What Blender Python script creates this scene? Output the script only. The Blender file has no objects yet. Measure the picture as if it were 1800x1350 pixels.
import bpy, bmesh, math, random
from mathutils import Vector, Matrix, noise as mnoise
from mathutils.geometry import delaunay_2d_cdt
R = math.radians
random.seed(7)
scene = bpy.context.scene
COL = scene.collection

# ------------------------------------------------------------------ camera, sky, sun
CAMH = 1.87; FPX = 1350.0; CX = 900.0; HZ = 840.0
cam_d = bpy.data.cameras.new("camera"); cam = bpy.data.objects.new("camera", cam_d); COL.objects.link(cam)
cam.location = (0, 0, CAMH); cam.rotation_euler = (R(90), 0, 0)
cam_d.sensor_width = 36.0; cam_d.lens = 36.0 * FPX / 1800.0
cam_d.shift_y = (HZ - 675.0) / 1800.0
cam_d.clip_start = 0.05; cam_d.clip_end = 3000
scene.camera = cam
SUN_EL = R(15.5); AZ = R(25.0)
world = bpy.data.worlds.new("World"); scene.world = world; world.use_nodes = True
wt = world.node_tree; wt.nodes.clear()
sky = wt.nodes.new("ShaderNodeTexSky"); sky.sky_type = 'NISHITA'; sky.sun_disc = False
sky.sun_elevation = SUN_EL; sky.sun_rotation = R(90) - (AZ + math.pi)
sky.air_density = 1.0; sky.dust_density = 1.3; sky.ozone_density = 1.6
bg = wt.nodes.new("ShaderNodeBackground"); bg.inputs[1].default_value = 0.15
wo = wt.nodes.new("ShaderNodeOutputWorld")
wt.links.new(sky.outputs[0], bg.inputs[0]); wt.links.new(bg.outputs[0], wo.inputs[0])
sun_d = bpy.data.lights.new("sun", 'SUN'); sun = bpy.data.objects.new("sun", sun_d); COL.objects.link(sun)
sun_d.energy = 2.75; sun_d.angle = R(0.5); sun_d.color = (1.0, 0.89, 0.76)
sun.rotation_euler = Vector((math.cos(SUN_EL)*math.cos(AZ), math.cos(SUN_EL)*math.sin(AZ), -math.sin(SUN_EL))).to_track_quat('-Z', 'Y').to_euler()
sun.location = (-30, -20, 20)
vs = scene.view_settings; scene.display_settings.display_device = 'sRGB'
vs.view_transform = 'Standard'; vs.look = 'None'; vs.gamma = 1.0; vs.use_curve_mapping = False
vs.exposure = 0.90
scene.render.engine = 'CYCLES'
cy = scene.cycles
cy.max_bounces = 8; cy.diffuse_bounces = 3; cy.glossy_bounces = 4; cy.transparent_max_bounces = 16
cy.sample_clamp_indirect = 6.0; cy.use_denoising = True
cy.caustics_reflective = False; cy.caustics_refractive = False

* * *

Reproduce, please, the lines of the material from its first line down to the line containing "COL = scene.collection", keeping both ends and nothing beyond them.

## RESULT FOR THIS TASK
What Blender Python script creates this scene? Output the script only. The Blender file has no objects yet. Measure the picture as if it were 1800x1350 pixels.
import bpy, bmesh, math, random
from mathutils import Vector, Matrix, noise as mnoise
from mathutils.geometry import delaunay_2d_cdt
R = math.radians
random.seed(7)
scene = bpy.context.scene
COL = scene.collection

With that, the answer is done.